Relativement aux documents portant sur les pénalités que l’organisme envisage d’infliger à l’entreprise du demandeur, l’organisme soutient que leur divulgation lui serait préjudiciable, car il existe un recours en justice relativement à la responsabilité de l’entreprise du demandeur quant à des travaux non complétés.
Le procureur de l’organisme plaide que ces documents sont protégés, car il s’agit de renseignements financiers appartenant à celui-ci et que leur communication procurerait un avantage à l’entreprise du demandeur.
Ce dernier soutient que ces documents n’appartiennent pas à l’organisme, car ils ont été émis par un tiers, le surveillant du chantier, et ce, même s’il est un mandataire de l’organisme.

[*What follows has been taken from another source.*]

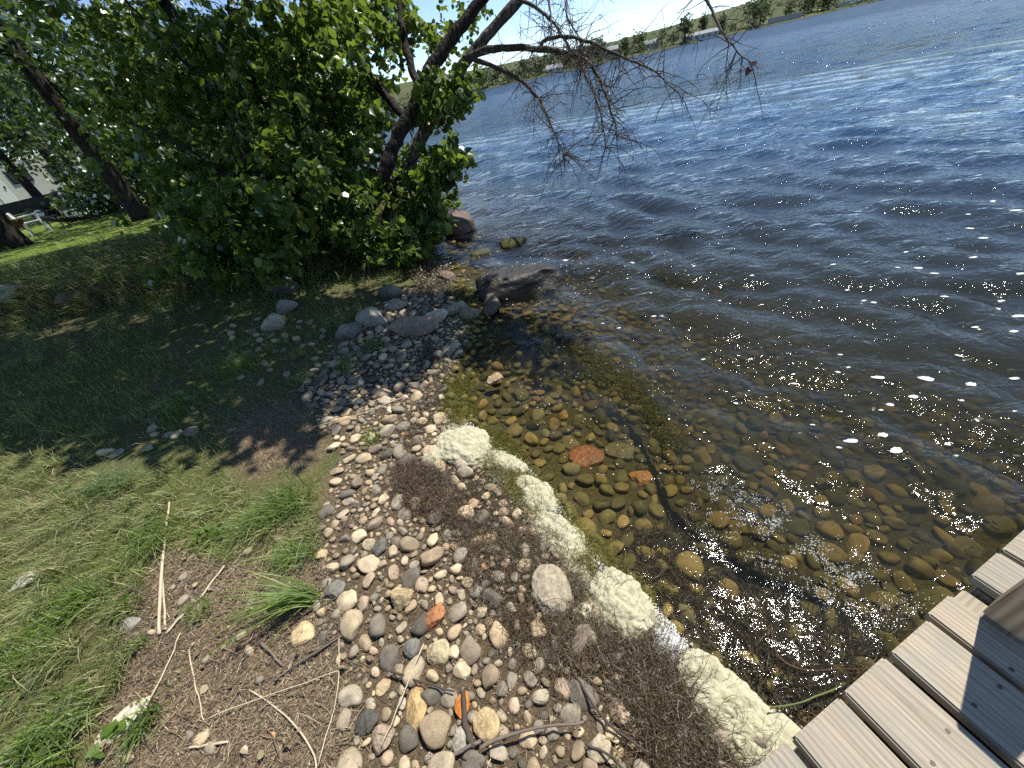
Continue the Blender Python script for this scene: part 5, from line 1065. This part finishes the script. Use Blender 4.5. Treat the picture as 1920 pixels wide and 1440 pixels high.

Par ailleurs, il estime que la divulgation n’aura aucune incidence sur le litige en Cours.
Selon la preuve présentée, la Commission juge que la divulgation de ces documents n’entrainera pas une conséquence préjudiciable à l’organisme. En effet, elle ne voit pas comment la communication des pénalités, elles-mêmes prévues au contrat liant les parties, pourrait avoir une incidence sur le litige. La Commission permet donc leur communication au demandeur.
Documents visés par l’article 37 de la Loi sur l’accès :
Quant au dernier document dont l’organisme refuse l’accès en totalité et s’agissant d’une chaîne de Courriels à laquelle est jointe une note interne de l’organisme relativement à une demande de prolongation des délais pour les travaux de surveillance du contrat compte tenu des retards de l’entreprise du demandeur, l’organisme en refuse la communication en fondant sa décision sur l’article 37 de la Loi sur l’accès.
Cette disposition permet à l’organisme de refuser l’accès à un avis ou une recommandation, et ce, pendant 10 ans après son émission.
Après analyse des documents, la Commission juge que certains passages font l’objet de cette règle et que l’organisme est justifié de ne pas les divulguer. Par conséquent, elle permet l’accès à ceux-ci, mais en excluant les passages où un avis a été émis par l’organisme.
La demande de révision a donc été accueillie en partie par la Commission.